Perhaps the only question is just how powerful the surge in stocks will be once YCC is unveiled: the answer may depend on how much of the curve ends up being “locked out.” Recall that two months ago Credit Suisse repo guru Zoltan Pozsar said that YCC would only be needed for maturities through 3 years. However, Societe Generale sees a case for focusing further out the curve, expecting that 5- and 7-year Treasuries may rally if the Fed looks to go beyond controlling just the front end.
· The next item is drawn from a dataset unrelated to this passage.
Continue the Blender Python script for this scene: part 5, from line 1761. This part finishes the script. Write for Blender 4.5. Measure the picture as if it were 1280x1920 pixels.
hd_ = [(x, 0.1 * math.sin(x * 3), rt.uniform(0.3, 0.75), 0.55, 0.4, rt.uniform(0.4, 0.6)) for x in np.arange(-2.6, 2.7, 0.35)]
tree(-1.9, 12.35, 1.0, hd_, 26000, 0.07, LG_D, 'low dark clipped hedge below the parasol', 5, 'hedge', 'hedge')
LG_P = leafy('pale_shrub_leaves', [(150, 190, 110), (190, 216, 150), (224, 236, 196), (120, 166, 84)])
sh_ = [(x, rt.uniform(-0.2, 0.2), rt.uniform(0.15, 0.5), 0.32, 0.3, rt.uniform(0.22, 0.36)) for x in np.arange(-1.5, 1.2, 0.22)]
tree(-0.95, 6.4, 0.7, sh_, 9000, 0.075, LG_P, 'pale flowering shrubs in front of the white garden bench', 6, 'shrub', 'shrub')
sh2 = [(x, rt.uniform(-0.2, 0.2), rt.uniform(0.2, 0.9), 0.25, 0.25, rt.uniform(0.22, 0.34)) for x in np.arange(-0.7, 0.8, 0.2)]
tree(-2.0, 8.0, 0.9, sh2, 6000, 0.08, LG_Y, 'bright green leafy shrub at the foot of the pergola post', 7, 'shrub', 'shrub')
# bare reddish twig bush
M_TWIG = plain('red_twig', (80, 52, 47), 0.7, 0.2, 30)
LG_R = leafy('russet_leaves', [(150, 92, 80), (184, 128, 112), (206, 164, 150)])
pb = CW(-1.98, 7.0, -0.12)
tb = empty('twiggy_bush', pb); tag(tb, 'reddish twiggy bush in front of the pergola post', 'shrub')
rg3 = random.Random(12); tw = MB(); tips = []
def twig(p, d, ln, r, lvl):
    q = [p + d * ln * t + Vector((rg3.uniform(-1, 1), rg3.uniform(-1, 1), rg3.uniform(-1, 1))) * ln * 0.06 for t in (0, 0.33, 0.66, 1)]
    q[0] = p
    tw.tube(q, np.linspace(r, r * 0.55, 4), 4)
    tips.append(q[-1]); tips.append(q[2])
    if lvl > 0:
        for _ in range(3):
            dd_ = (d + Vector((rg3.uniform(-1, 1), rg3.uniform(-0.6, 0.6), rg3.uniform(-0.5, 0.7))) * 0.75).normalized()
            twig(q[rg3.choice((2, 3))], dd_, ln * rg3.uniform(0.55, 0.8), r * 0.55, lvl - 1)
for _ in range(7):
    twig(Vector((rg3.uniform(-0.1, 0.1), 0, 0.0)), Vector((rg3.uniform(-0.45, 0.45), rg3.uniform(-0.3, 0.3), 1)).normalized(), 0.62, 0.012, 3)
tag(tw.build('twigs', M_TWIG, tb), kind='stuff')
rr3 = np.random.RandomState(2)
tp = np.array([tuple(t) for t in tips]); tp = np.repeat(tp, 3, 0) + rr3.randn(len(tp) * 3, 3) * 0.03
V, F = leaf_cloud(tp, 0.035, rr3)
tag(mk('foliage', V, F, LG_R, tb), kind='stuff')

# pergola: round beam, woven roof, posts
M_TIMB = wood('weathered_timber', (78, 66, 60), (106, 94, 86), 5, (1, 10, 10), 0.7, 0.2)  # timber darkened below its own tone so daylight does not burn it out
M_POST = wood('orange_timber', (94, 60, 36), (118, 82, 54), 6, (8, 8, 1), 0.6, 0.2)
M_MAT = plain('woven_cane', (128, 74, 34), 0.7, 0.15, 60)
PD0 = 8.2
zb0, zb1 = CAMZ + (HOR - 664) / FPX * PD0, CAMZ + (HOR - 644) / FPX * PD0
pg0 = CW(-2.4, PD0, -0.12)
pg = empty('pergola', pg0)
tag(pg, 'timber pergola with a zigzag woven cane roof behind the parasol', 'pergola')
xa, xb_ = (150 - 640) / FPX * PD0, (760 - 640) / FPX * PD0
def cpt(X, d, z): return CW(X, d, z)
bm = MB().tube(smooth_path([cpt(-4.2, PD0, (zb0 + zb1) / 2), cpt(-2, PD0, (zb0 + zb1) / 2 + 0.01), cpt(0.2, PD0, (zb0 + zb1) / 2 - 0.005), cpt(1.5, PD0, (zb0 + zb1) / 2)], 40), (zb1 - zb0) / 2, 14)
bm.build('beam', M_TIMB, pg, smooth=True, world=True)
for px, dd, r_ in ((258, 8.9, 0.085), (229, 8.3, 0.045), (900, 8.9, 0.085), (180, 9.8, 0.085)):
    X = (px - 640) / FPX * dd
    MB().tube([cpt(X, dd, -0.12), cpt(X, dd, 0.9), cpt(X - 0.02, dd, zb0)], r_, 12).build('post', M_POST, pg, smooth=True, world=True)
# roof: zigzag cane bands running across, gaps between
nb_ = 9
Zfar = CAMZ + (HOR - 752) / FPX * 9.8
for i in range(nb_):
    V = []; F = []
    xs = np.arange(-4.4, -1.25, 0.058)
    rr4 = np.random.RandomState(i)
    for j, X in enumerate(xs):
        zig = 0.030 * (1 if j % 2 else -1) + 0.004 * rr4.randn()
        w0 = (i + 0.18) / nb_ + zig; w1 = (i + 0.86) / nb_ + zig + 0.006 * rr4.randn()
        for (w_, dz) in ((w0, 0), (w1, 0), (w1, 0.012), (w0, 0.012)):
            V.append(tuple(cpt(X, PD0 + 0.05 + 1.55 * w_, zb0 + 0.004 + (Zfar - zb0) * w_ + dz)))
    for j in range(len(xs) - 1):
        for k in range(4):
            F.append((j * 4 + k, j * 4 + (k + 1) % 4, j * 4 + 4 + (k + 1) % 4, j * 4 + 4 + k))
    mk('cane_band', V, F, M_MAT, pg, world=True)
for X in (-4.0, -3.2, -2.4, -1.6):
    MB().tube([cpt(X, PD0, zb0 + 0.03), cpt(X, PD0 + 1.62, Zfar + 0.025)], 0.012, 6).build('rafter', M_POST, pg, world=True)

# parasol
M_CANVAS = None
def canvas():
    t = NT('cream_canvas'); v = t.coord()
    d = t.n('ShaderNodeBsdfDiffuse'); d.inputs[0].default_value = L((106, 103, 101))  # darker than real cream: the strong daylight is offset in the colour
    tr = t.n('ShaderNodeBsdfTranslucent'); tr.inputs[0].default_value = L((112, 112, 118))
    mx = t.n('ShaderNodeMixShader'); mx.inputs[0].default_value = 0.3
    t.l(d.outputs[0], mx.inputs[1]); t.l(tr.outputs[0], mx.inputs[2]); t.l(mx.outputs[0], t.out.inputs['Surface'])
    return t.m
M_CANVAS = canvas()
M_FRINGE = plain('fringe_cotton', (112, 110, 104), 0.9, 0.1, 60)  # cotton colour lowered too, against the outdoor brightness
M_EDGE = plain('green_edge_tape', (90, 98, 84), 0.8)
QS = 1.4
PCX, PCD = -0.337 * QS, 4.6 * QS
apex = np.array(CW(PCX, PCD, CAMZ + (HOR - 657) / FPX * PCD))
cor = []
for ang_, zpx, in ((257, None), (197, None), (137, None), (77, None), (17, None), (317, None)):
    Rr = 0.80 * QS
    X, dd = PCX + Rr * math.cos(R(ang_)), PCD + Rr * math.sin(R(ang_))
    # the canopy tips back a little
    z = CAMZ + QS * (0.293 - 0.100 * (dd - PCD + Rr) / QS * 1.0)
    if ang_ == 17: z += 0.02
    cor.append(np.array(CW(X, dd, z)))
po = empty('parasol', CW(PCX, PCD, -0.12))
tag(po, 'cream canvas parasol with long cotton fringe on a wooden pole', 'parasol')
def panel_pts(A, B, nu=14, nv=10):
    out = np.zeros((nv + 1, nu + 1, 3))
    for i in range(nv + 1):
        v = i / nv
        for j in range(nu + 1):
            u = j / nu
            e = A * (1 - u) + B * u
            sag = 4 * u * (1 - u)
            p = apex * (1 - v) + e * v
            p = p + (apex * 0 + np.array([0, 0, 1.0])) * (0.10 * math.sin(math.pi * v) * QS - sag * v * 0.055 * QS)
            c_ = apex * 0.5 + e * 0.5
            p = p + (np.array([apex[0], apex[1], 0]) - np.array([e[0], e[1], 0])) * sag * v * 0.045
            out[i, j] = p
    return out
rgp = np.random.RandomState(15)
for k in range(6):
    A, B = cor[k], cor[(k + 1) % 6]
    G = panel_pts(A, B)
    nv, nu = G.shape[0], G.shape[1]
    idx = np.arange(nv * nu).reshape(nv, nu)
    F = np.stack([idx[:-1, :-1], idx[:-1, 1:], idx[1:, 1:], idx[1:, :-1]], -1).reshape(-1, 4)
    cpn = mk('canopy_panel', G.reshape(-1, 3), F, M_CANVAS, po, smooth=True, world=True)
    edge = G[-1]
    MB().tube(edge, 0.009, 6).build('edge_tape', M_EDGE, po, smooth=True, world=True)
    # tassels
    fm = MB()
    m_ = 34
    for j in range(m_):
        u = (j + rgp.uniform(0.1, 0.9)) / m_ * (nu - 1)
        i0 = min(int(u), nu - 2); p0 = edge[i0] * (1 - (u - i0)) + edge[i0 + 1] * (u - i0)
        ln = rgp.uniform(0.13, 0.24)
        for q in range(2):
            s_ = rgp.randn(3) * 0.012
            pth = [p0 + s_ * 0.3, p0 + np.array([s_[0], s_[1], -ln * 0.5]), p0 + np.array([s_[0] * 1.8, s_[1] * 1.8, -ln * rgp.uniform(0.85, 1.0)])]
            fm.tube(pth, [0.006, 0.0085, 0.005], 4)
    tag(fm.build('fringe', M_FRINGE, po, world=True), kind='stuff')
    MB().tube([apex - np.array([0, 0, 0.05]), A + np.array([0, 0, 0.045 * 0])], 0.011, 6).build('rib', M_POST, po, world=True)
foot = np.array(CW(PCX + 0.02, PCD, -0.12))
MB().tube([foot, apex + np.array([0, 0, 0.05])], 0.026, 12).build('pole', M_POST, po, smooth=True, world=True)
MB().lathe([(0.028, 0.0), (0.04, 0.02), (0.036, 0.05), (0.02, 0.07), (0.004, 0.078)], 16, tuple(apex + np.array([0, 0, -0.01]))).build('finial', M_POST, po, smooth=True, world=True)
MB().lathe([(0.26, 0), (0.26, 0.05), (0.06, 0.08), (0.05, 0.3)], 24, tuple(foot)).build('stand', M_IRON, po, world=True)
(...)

Yet while the question of just where on the curve central banks set their target is key, no matter the details it will likely spark a furious rally way. As Bloomberg notes, a 50-basis-point target on the 10-year Treasury yield would spark a bond rally and flatten the curve alongside a probable rise in equities. However, a full percentage point could see bonds bear steepen and trigger a sell-off in shares, said Aberdeen Standard’s Athey.
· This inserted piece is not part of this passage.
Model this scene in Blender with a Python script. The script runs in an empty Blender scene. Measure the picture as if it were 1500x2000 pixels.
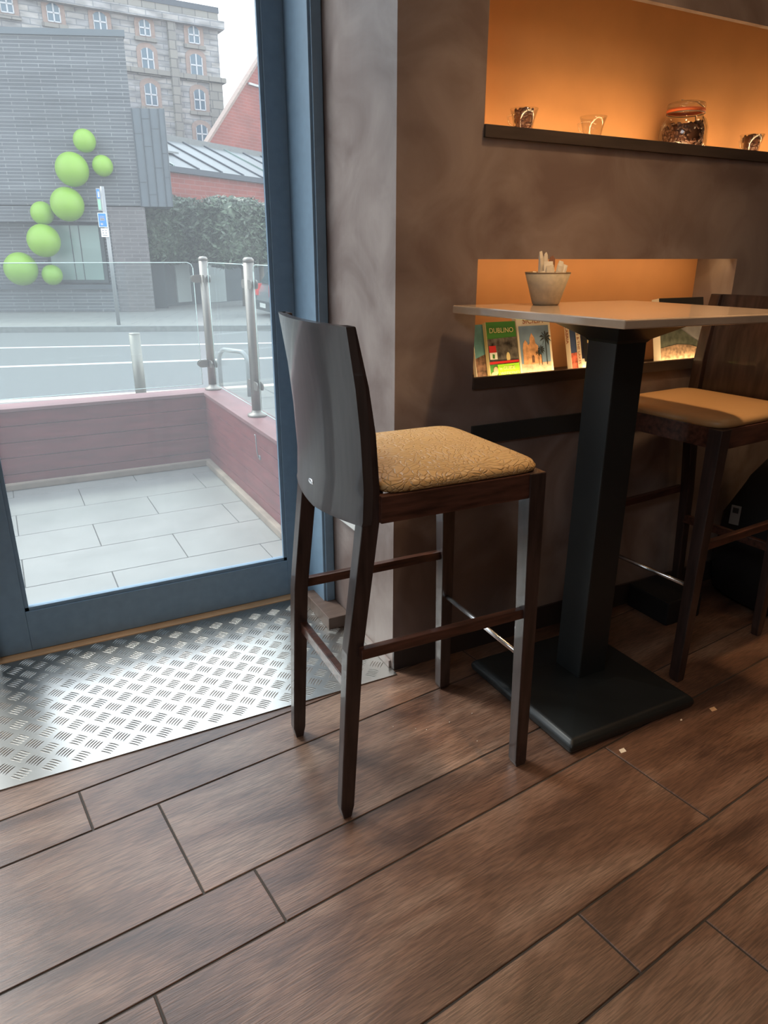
import bpy, bmesh, math, random
from mathutils import Vector, Matrix
random.seed(7)
C = bpy.context.scene.collection
S = bpy.context.scene
# ------------------------------------------------------------------ camera
F_PX, PITCH, ROLL, YAW, EYE = 1378.0, .35166, .0027, .48166, 1.235
fwd = Vector((math.sin(YAW)*math.cos(PITCH), math.cos(YAW)*math.cos(PITCH), -math.sin(PITCH)))
r0 = fwd.cross(Vector((0, 0, 1))).normalized(); u0 = r0.cross(fwd)
rgt = math.cos(ROLL)*r0 + math.sin(ROLL)*u0; upv = -math.sin(ROLL)*r0 + math.cos(ROLL)*u0
cd = bpy.data.cameras.new('camera'); cam = bpy.data.objects.new('camera', cd); C.objects.link(cam)
cam.matrix_world = Matrix(((rgt.x, upv.x, -fwd.x, 0), (rgt.y, upv.y, -fwd.y, 0), (rgt.z, upv.z, -fwd.z, EYE), (0, 0, 0, 1)))
cd.sensor_fit = 'VERTICAL'; cd.sensor_height = 36; cd.lens = 36*F_PX/2000; cd.clip_end = 400; cd.clip_start = .02
S.camera = cam
CP = Vector((0, 0, EYE))
def ray(x, y): return fwd*F_PX + rgt*(x-750) - upv*(y-1000)
def at_z(x, y, z): d = ray(x, y); return CP + d*((z-EYE)/d.z)
# ------------------------------------------------------------------ world, sun, exposure
w = bpy.data.worlds.new('overcast_sky'); S.world = w; w.use_nodes = True
nt = w.node_tree; bg = nt.nodes['Background']
tc = nt.nodes.new('ShaderNodeTexCoord'); sep = nt.nodes.new('ShaderNodeSeparateXYZ'); rp = nt.nodes.new('ShaderNodeValToRGB')
nt.links.new(tc.outputs['Generated'], sep.inputs[0]); nt.links.new(sep.outputs['Z'], rp.inputs[0]); nt.links.new(rp.outputs[0], bg.inputs[0])
rp.color_ramp.elements[0].color = (1, 1, 1, 1); rp.color_ramp.elements[1].color = (.80, .88, 1, 1); rp.color_ramp.elements[1].position = .8
SKY = 3.3
bg.inputs[1].default_value = SKY
sun = bpy.data.lights.new('sun', 'SUN'); sun.energy = 3.0; sun.angle = math.radians(14); sun.color = (1, .95, .88)
so = bpy.data.objects.new('sun', sun); C.objects.link(so)
so.rotation_euler = Vector((math.sin(math.radians(-32))*.62, math.cos(math.radians(-32))*.62, .78)).to_track_quat('Z', 'Y').to_euler()
S.view_settings.view_transform = 'Standard'; S.view_settings.look = 'None'; S.view_settings.gamma = 1
S.view_settings.exposure = 0.0; S.view_settings.use_curve_mapping = False
def area(name, loc, aim, size, energy, color, size_y=None, spread=180, portal=False):
    l = bpy.data.lights.new(name, 'AREA'); l.energy = energy; l.color = color; l.size = size; l.spread = math.radians(spread)
    if size_y: l.shape = 'RECTANGLE'; l.size_y = size_y
    o = bpy.data.objects.new(name, l); C.objects.link(o); o.location = loc
    o.rotation_euler = (Vector(aim)-Vector(loc)).to_track_quat('-Z', 'Y').to_euler()
    if portal: l.cycles.is_portal = True
    return o
WARM = (1, .62, .32)
area('sky_portal', (.34, 2.42, 1.3), (.34, 0, 1.3), 1.1, 1, (1, 1, 1), 2.6, portal=True)
area('sky_portal_left', (-1.6, 2.42, 1.3), (-1.6, 0, 1.3), 2.6, 1, (1, 1, 1), 2.6, portal=True)
area('ceiling_lamp', (1.5, .7, 2.86), (1.5, .7, 0), .25, 4, WARM)
area('ceiling_lamp', (2.9, .9, 2.86), (2.9, .9, 0), .25, 3, WARM)
area('ceiling_lamp', (2.4, -1.2, 2.86), (2.4, -1.2, 0), .3, 3.5, WARM)
area('ceiling_lamp', (-1.2, -1.5, 2.86), (-1.2, -1.5, 0), .3, 4, WARM)
area('table_fill', (1.5, 1.15, 2.86), (1.45, 1.3, 0), .12, 4, (1, .66, .36), spread=64)  # narrow warm light added above to brighten the table and pot
area('indoor_fill', (-1.2, -.6, 2.88), (-1.2, -.6, 0), 1.2, 24, (.86, .93, 1))  # cool fill light added overhead to brighten the indoor side
# LED strips tucked behind the lips of the two wall niches
LED = (1, .70, .36)
area('niche_strip_upper', (2.3, 1.712, 1.535), (2.3, 1.80, 1.66), 2.2, 3.4, LED, .012)
area('niche_strip_lower', (1.69, 1.707, .888), (1.69, 1.80, 1.02), 1.02, .9, LED, .010)
area('niche_fill_lower_top', (1.69, 1.712, 1.214), (1.69, 1.85, 1.12), 1.02, .55, LED, .010)  # extra light added at the niche head to lift its upper back wall

# ------------------------------------------------------------------ materials
def mat(name, col, rough=.5, metal=0, noise=None, bump=None, spec=.5, coat=0):
    """noise=(scale,(sx,sy,sz),amount,detail)  bump=(scale,(sx,sy,sz),strength,dist)"""
    m = bpy.data.materials.new(name); m.use_nodes = True; t = m.node_tree; b = t.nodes['Principled BSDF']
    b.inputs['Base Color'].default_value = (*col, 1); b.inputs['Roughness'].default_value = rough
    b.inputs['Metallic'].default_value = metal; b.inputs['Specular IOR Level'].default_value = spec
    b.inputs['Coat Weight'].default_value = coat
    def nz(sc, st, det=5):
        c = t.nodes.new('ShaderNodeTexCoord'); mp = t.nodes.new('ShaderNodeMapping'); mp.inputs['Scale'].default_value = st
        n = t.nodes.new('ShaderNodeTexNoise'); n.inputs['Scale'].default_value = sc; n.inputs['Detail'].default_value = det
        t.links.new(c.outputs['Object'], mp.inputs[0]); t.links.new(mp.outputs[0], n.inputs[0]); return n
    if noise:
        n = nz(noise[0], noise[1], noise[3] if len(noise) > 3 else 5); r = t.nodes.new('ShaderNodeValToRGB'); a = noise[2]
        r.color_ramp.elements[0].position = .3; r.color_ramp.elements[1].position = .7
        r.color_ramp.elements[0].color = (*[max(0, c*(1-a)) for c in col], 1); r.color_ramp.elements[1].color = (*[min(1, c*(1+a)) for c in col], 1)
        t.links.new(n.outputs['Fac'], r.inputs[0]); t.links.new(r.outputs[0], b.inputs['Base Color'])
    if bump:
        n = nz(bump[0], bump[1]); bp = t.nodes.new('ShaderNodeBump'); bp.inputs['Strength'].default_value = bump[2]; bp.inputs['Distance'].default_value = bump[3]
        t.links.new(n.outputs['Fac'], bp.inputs['Height']); t.links.new(bp.outputs[0], b.inputs['Normal'])
    return m
def brick_mat(name, c1, c2, mortar, bw, bh, ms=.01, rough=.8, bumpd=.004, squash=1, vary=None):
    m = bpy.data.materials.new(name); m.use_nodes = True; t = m.node_tree; b = t.nodes['Principled BSDF']; b.inputs['Roughness'].default_value = rough
    c = t.nodes.new('ShaderNodeTexCoord'); s = t.nodes.new('ShaderNodeSeparateXYZ'); cm = t.nodes.new('ShaderNodeCombineXYZ')
    t.links.new(c.outputs['Object'], s.inputs[0])
    ad = t.nodes.new('ShaderNodeMath'); ad.operation = 'ADD'; t.links.new(s.outputs['X'], ad.inputs[0]); t.links.new(s.outputs['Y'], ad.inputs[1])
    t.links.new(ad.outputs[0], cm.inputs['X']); t.links.new(s.outputs['Z'], cm.inputs['Y'])
    k = t.nodes.new('ShaderNodeTexBrick'); k.inputs['Color1'].default_value = (*c1, 1); k.inputs['Color2'].default_value = (*c2, 1); k.inputs['Mortar'].default_value = (*mortar, 1)
    k.inputs['Scale'].default_value = 1; k.inputs['Brick Width'].default_value = bw; k.inputs['Row Height'].default_value = bh; k.inputs['Mortar Size'].default_value = ms
    k.inputs['Mortar Smooth'].default_value = .1; k.offset = .5
    t.links.new(cm.outputs[0], k.inputs['Vector'])
    out = k.outputs['Color']
    if vary:
        n = t.nodes.new('ShaderNodeTexNoise'); n.inputs['Scale'].default_value = vary[0]; n.inputs['Detail'].default_value = 6
        mp = t.nodes.new('ShaderNodeMapping'); mp.inputs['Scale'].default_value = vary[2] if len(vary) > 2 else (1, 1, 1)
        t.links.new(c.outputs['Object'], mp.inputs[0]); t.links.new(mp.outputs[0], n.inputs['Vector'])
        mr = t.nodes.new('ShaderNodeMapRange'); mr.inputs['From Min'].default_value = .3; mr.inputs['From Max'].default_value = .7
        mr.inputs['To Min'].default_value = 1-vary[1]; mr.inputs['To Max'].default_value = 1+vary[1]
        hs = t.nodes.new('ShaderNodeHueSaturation'); t.links.new(n.outputs['Fac'], mr.inputs['Value']); t.links.new(mr.outputs[0], hs.inputs['Value']); t.links.new(out, hs.inputs['Color']); out = hs.outputs[0]
    t.links.new(out, b.inputs['Base Color'])
    bp = t.nodes.new('ShaderNodeBump'); bp.inputs['Strength'].default_value = .6; bp.inputs['Distance'].default_value = bumpd; bp.invert = True
    t.links.new(k.outputs['Fac'], bp.inputs['Height']); t.links.new(bp.outputs[0], b.inputs['Normal'])
    return m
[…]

The flipside of the coming surge, is that it will once again come as a result of a dash for trash, as the worst of the worst companies, including most corporate zombies, surge.

As if it wasn’t enough that the Fed is now buying corporate debt, the capping of interest rates would also help by ensuring corporate borrowers continue to benefit from attractive financing rates, further detaching their fundamentals from their securities. Lower yields in longer maturities would assist investment-grade companies, which tend to issue longer-dated debt than lower-rated borrowers. Meanwhile, junk borrowers would reap the rewards of the general boost to market sentiment.

Companies with high debt loads such as airlines and energy could get a lift, said Charles Diebel, who manages $2.6 billion at Mediolanum SpA in Dublin. U.K. banks could also gain as lenders will have escaped the crushing effect of negative interest rates.

“It will allow the whole rating spectrum of fixed income credits to borrow at incredibly cheap absolute levels during a time of much uncertainty and would certainly be very bullish,” said Azhar Hussain, head of global credit at Royal London Asset Management.

Meanwhile, the further decline in US yields would – in theory – also weaken the dollar and help riskier currencies like the rand and Mexican peso, while benefiting carry trades involving the Indonesian rupee and the Russian ruble according to Vasileios Gkionakis, head of FX strategy at Banque Lombard Odier & Cie SA in Geneva.

Of course, once the Fed launches YCC, it will only make the asset bubble – which has already resulted in 20-year-old Robinhood traders taking their lives when trades go wrong – even bigger, as assets becoming fully disconnected from underlying fundamentals. Meanwhile, 10-year yields are negative for nine of 25 developed markets tracked by Bloomberg, while the rest stand well below their one-year averages: “It’s a precarious bubble that could eventually burst, should the wall of stimulus spur inflation down the road and eat into investors’ profits” Bloomberg notes.

Regardless of the risks, the notion that central banks are approaching some sort of curve control is here to stay, as is yet another milestone in central banks’ takeover of the bond market, as YCC will further eliminate any information about future inflation the yield curve would otherwise convey, leaving precious metals such as gold the only true inflation hedge. Still, as Bloomberg concludes, the key lesson from the 2008 crisis was that policy makers need to intervene quickly, and investors now expect them to consider any weapon at their disposal.

“Policy makers tightened up the banking system so much that the markets became too big to fail,” said Mark Nash, the head of fixed income at Merian Global Investors in London. “Now they have no choice but to keep them working.”

Indeed, as JPMorgan asked  over the weekend, in a world where trillions are created out of thin air every month, why not just own anything? After all, at this point the Fed will never again allow the market to drop and the US central bank will keep doubling down to preserve risk asset prices until finally it loses control over everything.